Before addressing the student body last night, Chancellor John Silber addressed a meeting of the Faculty Assembly. While he discussed Boston University faculty and buildings at both events, his messages did not seem consistent. Quality faculty and buildings are both important, but BU must decide on its priorities and then communicate them with the BU community.
At the Faculty Assembly, Silber said the current salary freezes and planned job cuts stem from a desire to ensure the university has enough money for constructing facilities and hiring famous faculty. However, at the student forum, Silber said quality education can occur in run-down buildings and stressed the quality of BU’s faculty to prove why it deserves a high reputation.
In addition to these seemingly divergent views, the administration has maintained that the tuition-fueled budget for faculty and education expenses is entirely separate from the endowment and grant-fueled building fund. Blurring these two budgets and the school’s priorities only confuses the BU community.
Comfortable buildings are important because they help recruit employees and students, increase BU’s reputation and can improve learning conditions. The College of Fine Arts desperately needs renovation because of its poor impression on applicants and harmful effects on instruments sensitive to temperature. However, the rest of the campus has decent facilities, and Silber correctly said that quality learning takes place in them almost all of the time.
Therefore, attracting and retaining quality faculty should be BU’s higher priority, and the university has had great success with this. However, salary freezes will jeopardize retention if they continue much longer and should not happen just to increase the physical plant. Silber cited that 75 percent of classes have less than 20 students in regard to an ‘overabundance’ of faculty. But maintaining a low student-to-faculty ratio should be one of BU’s goals and benefits education. BU has done a commendable job of realizing that introductory classes can and should have hundreds of students while writing classes and more discussion-based seminars work better with about 20, and this common sense needs to continue.
Along with keeping the ratio low in an intelligent manner, the university must focus on its lesser-known faculty.
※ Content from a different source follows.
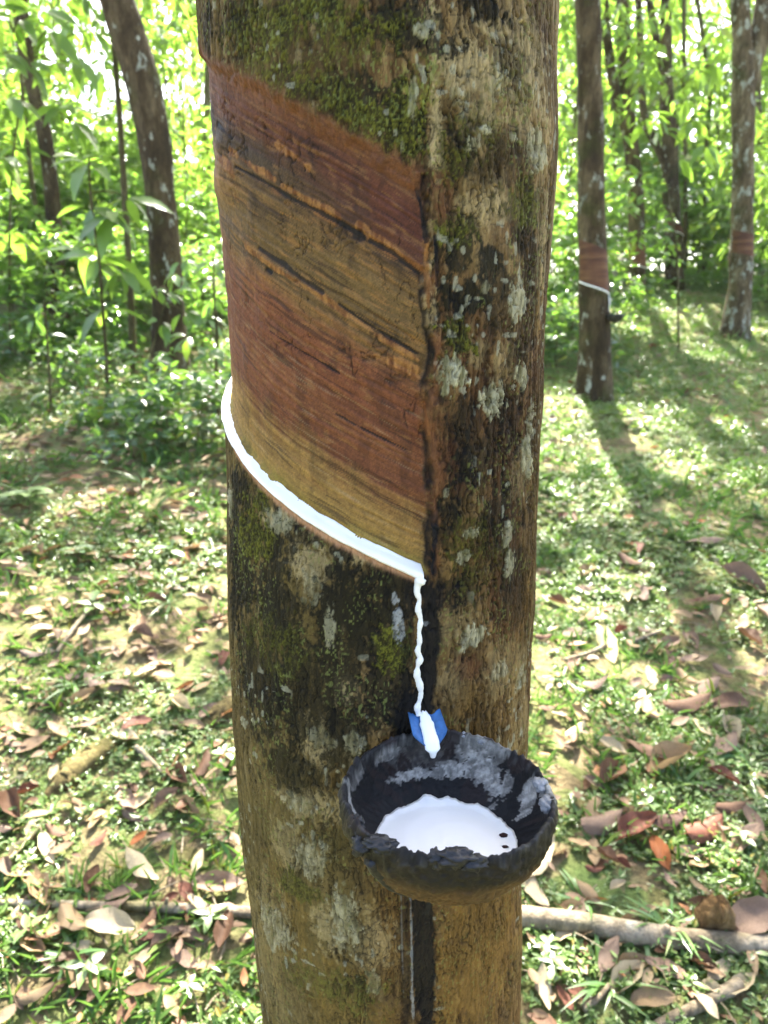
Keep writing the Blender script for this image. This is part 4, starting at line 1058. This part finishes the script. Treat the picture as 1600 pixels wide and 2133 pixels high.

Having Elie Wiesel and Saul Bellow as professors attracts students and boosts BU’s reputation, but few students can actually take their classes. Most of our faculty members are not well known outside of BU but are excellent teachers, and their students benefit.
BU must keep its quality professors around, and continuing salary freezes much longer will not ensure that. The best thing the university can do to retain professors is to get to know them and listen to their concerns. They know best how many students should be in their classes for them to work effectively and certainly have suggestions for the administration that cannot be ignored. The administration must listen to its faculty because they have much more to say and more effect on education than its buildings.